Difícil acesso
Pesquisa mostra a dificuldade do cidadão comum de chegar à Justiça em 9 capitais
No Amapá, um juizado itinerante sobe o rio num barco. A "sala de audiências", onde a juíza celebra casamentos ou decide casos de trabalho escravo, à noite vira dormitório.
Em Minas, nos dias de jogos, um juiz criminal, um promotor, um defensor público e um delegado decidem sobre conflitos numa sala improvisada no estádio do Mineirão.
Esses são exemplos de juizados especiais, a porta de acesso à Justiça para o cidadão comum. O modelo substituiu os juizados de pequenas causas criados em 1984. Em geral, as instalações são precárias, faltam conciliadores, acumulam-se reclamações de consumidores, principalmente contra as empresas de telefonia.
A Secretaria de Reforma do Judiciário, órgão do Ministério da Justiça, divulga hoje uma pesquisa sobre Juizados Especiais Cíveis realizada em nove capitais entre 2004 e 2006, com base em processos distribuídos em 2002. As principais reclamações envolvem relações de consumo (37,2%), acidentes de trânsito (17,5%) e cobrança de dívidas (14,8%).
O objetivo do juizado especial é obter o acordo, evitando-se o processo. Mas é considerada muito baixa a taxa de conciliação (34,5%). São baixos os índices de recursos (31,2%) e de reforma de sentenças (12,4%). Muitos acordos não são cumpridos. Quando é necessária a execução da sentença, o processo pode demorar 649 dias.
Reclamações
Em 93,7% dos casos, os reclamantes são pessoas físicas, com os mais variados problemas. Cita-se uma ação de indenização contra funerária, porque o travesseiro do defunto era muito baixo. Há pedido de indenização por propaganda enganosa para aumentar o tamanho do pênis. Uma prostituta moveu ação contra um delegado, alegando ter fornecido "serviços a mais" e recebido a menos.
"Esses juizados são muito procurados, mas sofrem o mesmo problema do juízo comum: não têm atendimento rápido", diz Maria Tereza Sadek, cientista política e pesquisadora do Centro Brasileiro de Estudos e Pesquisas Judiciais (Cebepej), que participou da pesquisa.
Muitos casos envolvem baixos valores. Foi movida ação de danos morais por erro de R$ 0,50 no troco de cigarros. Empresa de energia foi acionada por cobrança indevida de R$ 0,01. Instituição financeira obteve acordo para pagar indenização em 85 parcelas de R$ 20.
Os serviços de telecomunicações aparecem como principal reclamação na categoria "relação de consumo". Atingem 44,2% em Fortaleza; 41,9% em Macapá; 33,6% no Rio e 32,4% em Salvador. A média é de 22,8% das reclamações. Em seguida, vêm queixas sobre transações comerciais (19,3%) e serviços bancários (11,8%).

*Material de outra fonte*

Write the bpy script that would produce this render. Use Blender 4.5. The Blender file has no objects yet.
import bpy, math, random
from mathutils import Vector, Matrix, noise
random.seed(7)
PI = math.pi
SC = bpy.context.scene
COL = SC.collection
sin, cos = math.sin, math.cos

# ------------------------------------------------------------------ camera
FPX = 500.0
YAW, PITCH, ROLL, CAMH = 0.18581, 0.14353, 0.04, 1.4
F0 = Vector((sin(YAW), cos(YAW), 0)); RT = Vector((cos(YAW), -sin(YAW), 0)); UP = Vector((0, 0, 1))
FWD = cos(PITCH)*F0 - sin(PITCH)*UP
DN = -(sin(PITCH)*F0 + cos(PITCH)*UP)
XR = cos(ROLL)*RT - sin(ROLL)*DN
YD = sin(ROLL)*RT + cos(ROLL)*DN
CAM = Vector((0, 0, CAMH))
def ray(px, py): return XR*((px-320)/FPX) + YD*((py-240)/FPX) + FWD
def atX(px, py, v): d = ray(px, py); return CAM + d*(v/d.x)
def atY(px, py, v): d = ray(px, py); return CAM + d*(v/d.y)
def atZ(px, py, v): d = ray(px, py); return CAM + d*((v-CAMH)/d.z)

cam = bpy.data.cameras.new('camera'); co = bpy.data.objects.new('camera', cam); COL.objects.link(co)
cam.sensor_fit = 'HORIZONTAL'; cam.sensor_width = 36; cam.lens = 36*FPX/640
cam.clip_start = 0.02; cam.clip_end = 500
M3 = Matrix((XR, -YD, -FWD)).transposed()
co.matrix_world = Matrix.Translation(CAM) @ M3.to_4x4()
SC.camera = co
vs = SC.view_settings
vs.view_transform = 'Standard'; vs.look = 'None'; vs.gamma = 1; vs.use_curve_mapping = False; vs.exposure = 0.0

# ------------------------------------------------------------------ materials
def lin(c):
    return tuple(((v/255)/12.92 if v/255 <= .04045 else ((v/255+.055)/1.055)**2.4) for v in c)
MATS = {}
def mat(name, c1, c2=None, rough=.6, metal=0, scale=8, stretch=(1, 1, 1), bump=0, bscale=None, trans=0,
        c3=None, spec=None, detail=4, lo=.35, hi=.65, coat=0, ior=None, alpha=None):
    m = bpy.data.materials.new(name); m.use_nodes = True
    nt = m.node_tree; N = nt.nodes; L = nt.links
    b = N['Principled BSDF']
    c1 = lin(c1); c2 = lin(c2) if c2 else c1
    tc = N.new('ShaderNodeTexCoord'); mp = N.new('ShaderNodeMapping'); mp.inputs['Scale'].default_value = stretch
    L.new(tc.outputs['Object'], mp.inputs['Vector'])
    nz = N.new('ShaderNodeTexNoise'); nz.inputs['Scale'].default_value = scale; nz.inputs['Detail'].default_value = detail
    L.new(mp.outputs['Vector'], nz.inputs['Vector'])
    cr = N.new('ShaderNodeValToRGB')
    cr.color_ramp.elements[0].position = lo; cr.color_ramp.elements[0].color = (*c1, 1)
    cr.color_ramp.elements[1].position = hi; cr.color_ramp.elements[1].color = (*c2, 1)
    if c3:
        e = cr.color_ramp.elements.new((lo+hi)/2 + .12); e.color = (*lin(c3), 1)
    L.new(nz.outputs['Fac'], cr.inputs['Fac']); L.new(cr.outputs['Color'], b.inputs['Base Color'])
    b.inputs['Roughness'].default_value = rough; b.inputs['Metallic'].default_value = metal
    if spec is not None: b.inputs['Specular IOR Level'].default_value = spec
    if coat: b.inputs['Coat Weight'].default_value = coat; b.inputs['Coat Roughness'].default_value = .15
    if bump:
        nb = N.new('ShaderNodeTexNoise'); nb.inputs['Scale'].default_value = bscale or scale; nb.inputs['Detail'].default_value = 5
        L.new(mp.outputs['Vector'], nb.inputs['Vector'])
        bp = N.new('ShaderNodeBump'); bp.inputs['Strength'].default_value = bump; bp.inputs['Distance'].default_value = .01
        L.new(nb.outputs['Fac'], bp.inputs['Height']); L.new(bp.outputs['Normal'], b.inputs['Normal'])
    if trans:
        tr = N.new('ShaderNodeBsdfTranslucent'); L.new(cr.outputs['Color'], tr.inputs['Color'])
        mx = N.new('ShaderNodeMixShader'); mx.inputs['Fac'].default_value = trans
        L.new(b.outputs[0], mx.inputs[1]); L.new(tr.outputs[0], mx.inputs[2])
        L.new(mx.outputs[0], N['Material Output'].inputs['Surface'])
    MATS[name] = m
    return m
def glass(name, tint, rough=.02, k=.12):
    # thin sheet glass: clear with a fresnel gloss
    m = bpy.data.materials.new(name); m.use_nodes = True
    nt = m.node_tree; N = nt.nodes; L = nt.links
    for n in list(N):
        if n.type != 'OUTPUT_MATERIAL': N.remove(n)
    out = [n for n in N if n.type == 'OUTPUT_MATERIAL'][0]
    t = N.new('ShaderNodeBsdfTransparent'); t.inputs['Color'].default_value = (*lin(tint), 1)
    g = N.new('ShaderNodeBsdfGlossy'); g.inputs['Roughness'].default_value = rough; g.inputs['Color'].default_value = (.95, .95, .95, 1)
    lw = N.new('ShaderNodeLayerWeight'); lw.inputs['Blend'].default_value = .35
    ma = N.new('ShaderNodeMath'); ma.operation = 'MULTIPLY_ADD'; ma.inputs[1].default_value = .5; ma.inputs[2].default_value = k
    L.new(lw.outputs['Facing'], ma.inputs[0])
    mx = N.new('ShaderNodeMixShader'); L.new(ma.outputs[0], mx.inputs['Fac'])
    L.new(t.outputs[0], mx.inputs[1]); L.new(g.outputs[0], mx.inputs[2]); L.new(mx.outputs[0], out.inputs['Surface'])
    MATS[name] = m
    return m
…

A pesquisa foi encomendada ao governo pela Telemar. Isso não impediu o Cebepej de revelar que a empresa chega a ocupar dependências de juizados especiais, para prestar esclarecimentos e reduzir conflitos. "Não recebi pressão do governo nem da Telemar", diz Sadek.
"Identificado o problema, temos de trabalhar políticas para minimizar esse tipo de litígio e fortalecer um sistema de conciliação prévia", diz o secretário de Reforma do Judiciário, Pierpaolo Bottini. Ele diz que não houve nenhum constrangimento com a Telemar.
No juizado especial de Montese, bairro de Fortaleza, 90% das queixas referem-se à Telemar, por cobranças incorretas. Ali, um escritório paulista de advocacia faz a defesa da empresa. Num juizado em Belém, há uma sala exclusivamente para a Telemar. Uma funcionária, "não autorizada a celebrar acordos", presta informações.
Num dos juizados especiais do Rio funciona o chamado "Expressinho" (sala reservada à Telemar para tentativa de resolução dos conflitos). Isso não conseguiu reprimir as ações. Contratada para implantar sistema de gestão, a Fundação Getúlio Vargas recomendou a retirada do espaço. A pesquisa cita que a empresa obteve maior volume de acordos no Rio.
Em São Paulo, os juizados especiais possuem instalações modestas, são pouco informatizados. São propostas cerca de 500 causas por dia contra a Telefonica. Há cerca de 55 mil ações para discussão da obrigatoriedade da assinatura básica.